If you had Lars Nootbaar going berserk in the second half of the 2022 season and picking up the slack of the St. Louis Cardinals’ outfield on your bingo card, consider buying a lottery ticket.
After being nonexistent at the plate into the first few days of July, the soon-to-be 25-year-old outfielder, formerly a 4th or 5th option out there, is an everyday starter. In case you missed the last 4-6 weeks, it looks a little different out there. Harrison Bader is no longer in center, which is now being patrolled by Dylan Carlson. Tyler O’Neill has taken over his left field perch after injury, and Nootbaar is the established everyday right fielder.
If there’s one reason why Alec Burleson-the next best prospect waiting for his shot in Memphis, isn’t here-it has to be “Noot.” That had to be the play call in the front office at the trade deadline, when Nootbaar was only starting to catch fire and achieve consistency. Bader heads to New York, Burleson comes up for a real shot, and the youth movement continues in St. Louis.
Think about the amount of new talent that has come through already this year:
Nolan Gorman, Juan Yepez, Brendan Donovan, Andre Pallante, and even Andrew Knizner. The backup catcher struggled like Lars when he was first introduced to extended playing time, but he’s shown a steadier bat at the plate over the past two months as well. But it’s Nootbaar who springs out as the most unlikely.
A former eighth round draft pick (243rd overall in 2018), Nootbaar has entered the “not messing around” crew this summer.
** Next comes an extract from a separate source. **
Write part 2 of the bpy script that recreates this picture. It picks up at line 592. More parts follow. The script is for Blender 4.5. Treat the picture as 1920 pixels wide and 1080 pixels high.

After collecting five home runs and showing some potential in 2021, this season has put on display a whole new Noot.
After hitting .200 in the first half, Nootbaar is hitting .297 in nearly the same amount of plate appearances (101 to 100) and has nine of his 13 extra base hits. A first half .655 OPS met a .991 second half mark, which helped raise his overall OPS to .814. He is slugging 45% of the time and getting on base at a vintage Matt Carpenter-esque 36% of the time.
Throughout it all, he’s saving runs in the outfield with his glove and arm. Manning the underrated grounds of right field, where doubles turn into triples and a short deficit could turn into an even bigger one with a misplay, Nootbaar has held the fort as Carlson transitioned to center. Against the New York Yankees two weeks ago, he made a sprawling catch in the gap that could have flipped the game if he hadn’t reached it.
This past weekend in Arizona, Nootbaar exposed the Diamondbacks right fielder with a simple groundball down the line that eventually turned into an inside-the-park home run. Instead of bringing in a single run with a line-hugging single, Nootbaar brought three runners-including himself-home to expand the lead.
He’s doing this from all over the lineup, mostly near the bottom. It’s Knizner and Nootbaar that are stretching this lineup out for the stretch run, collecting hits under disguise due to the big three (Goldy, Arenado, Pujols) doing a lot of damage lately.
Still, a .300 upgrade in OPS inside a couple months can’t be ignored for long. Even better, Nootbaar has excelled on the road this year, a place where the streaking Cards aren’t as strong at this season--barely sniffing the .500 mark. His home/road splits resemble his first/second half performances.
Nootbaar’s slash at home: .224/.318/.368.
Nootbaar’s slash on the road: .261/.398/.523.
With five games this week at Wrigley Field in Chicago against the lowly Cubs, Nootbaar has a chance to enrich those stats and continue to help this team make the ultimate comeback. Left for second place dread back in July, St. Louis is now five games ahead of Milwaukee and nearing 20 games better than .500.
For a team that has switched out their outfielders routinely every 3-5 years around here, St. Louis finally looks to have some chemistry and cohesion out there. Two-time gold glove winner O’Neill in left, the versatile Carlson in center, and Nootbaar increasingly making a play for a 2023 starting job.
If he’s made anything clear over the past 6-8 weeks, Lars Nootbaar has informed the front office that right field’s future ownership may go through him.